How tall are you if I may ask?
I am 6ft3 and I have the old W245 B-class. Its driving position is awful. If I rack the seat up I can hardly see out (at the front looking up, such as at traffic lights, but especially at the back) because the roof is sloping down both at the front and rear.
I once had a police car follow me for quite a few km, the guy asked "did you not see me signaling at you?" errr no. Even though I do look into the mirror (which takes a fair chunk of visual range up front) and into the tiny letterbox sized rear screen rather often.
If I put the seat down, then I feel like I am sitting on the floor, feet just below the level of my bum, knees up, like a go-kart. Not exactly what you look forward to in a family car.
The decent packaging (better than most hatchbacks in the 4.30 range, but not worthy of a proper MPV) and the interior trim (which I find really really good) are my car's only saving grace.
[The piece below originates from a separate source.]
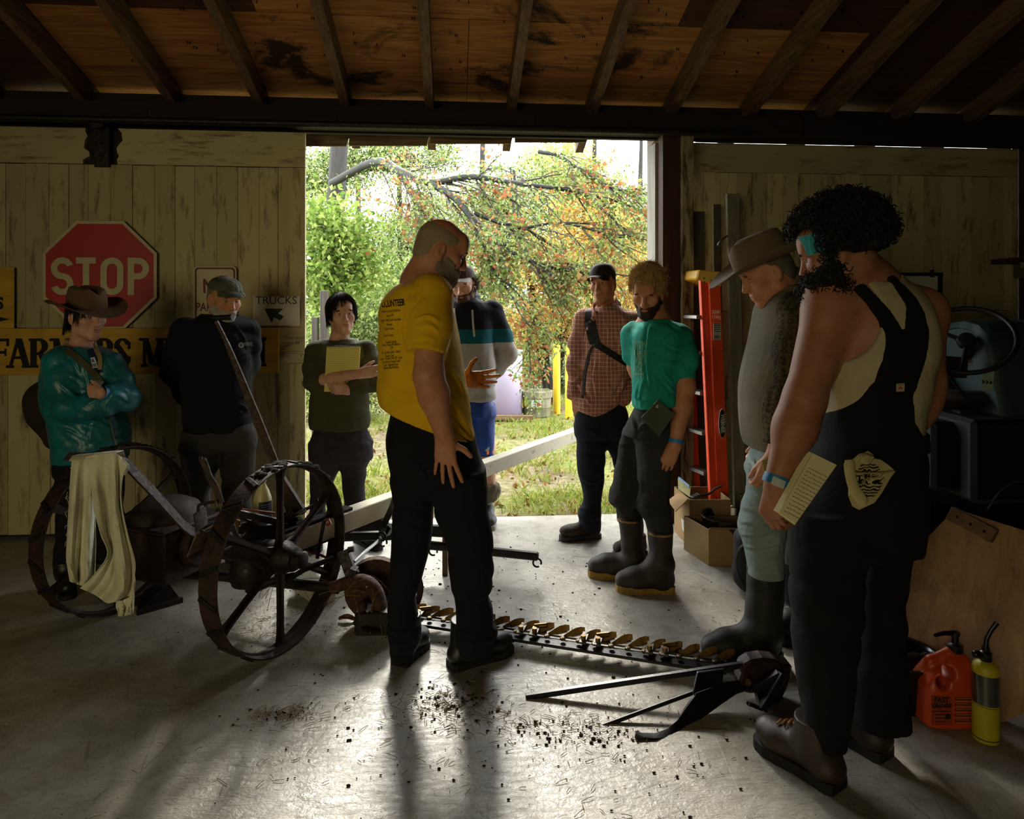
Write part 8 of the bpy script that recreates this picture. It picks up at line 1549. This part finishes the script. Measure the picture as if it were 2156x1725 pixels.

The fact that MB has seen it fit to further improve the materials but do nothing to improve packaging and practicality - yet it seems that many people consider the new model a step ahead - probably means that I'm not the typical Mercedes target client.
Well I won't be a Mercedes client anymore, that's for sure...
Re: Mercedes B200 CDI Sport
Re: Mercedes B200 CDI Sport
Erm, is it April 1st?
Surely this is a startup Chinese manufacturer's attempt to design a Western-type upmarket airport taxi: the rear-end of a Golf Mk6 + an ill-prortioned front-end with randomly applied Mercedes styling cues.
Ah, hang on, it is a Mercedes - the most fugly Mercedes, ever.